Task: Where a line below holds the string "scene", copy that line.

Collected material:
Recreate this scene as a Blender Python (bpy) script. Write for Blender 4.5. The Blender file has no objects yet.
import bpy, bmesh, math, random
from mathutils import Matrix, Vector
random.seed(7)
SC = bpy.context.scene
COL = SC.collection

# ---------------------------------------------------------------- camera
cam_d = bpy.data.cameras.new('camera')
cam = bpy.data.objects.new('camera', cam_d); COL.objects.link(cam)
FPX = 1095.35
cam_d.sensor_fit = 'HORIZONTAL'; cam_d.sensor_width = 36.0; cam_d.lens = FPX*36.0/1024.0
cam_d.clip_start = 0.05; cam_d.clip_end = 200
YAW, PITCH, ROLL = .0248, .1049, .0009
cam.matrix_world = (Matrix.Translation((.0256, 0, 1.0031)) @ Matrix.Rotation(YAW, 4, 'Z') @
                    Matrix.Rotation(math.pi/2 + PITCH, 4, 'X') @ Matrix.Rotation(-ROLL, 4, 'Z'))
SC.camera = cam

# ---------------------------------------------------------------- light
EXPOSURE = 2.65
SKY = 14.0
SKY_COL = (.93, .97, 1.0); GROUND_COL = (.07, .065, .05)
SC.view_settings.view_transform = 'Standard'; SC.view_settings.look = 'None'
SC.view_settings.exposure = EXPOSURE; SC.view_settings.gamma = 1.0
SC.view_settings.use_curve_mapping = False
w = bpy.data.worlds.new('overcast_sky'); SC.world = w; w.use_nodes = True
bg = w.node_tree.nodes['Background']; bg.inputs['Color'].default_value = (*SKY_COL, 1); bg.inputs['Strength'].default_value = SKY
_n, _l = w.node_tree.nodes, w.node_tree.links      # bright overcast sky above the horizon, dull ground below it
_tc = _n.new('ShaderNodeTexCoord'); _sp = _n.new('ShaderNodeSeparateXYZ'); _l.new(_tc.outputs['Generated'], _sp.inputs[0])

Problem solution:
Recreate this scene as a Blender Python (bpy) script. Write for Blender 4.5. The Blender file has no objects yet.
SC = bpy.context.scene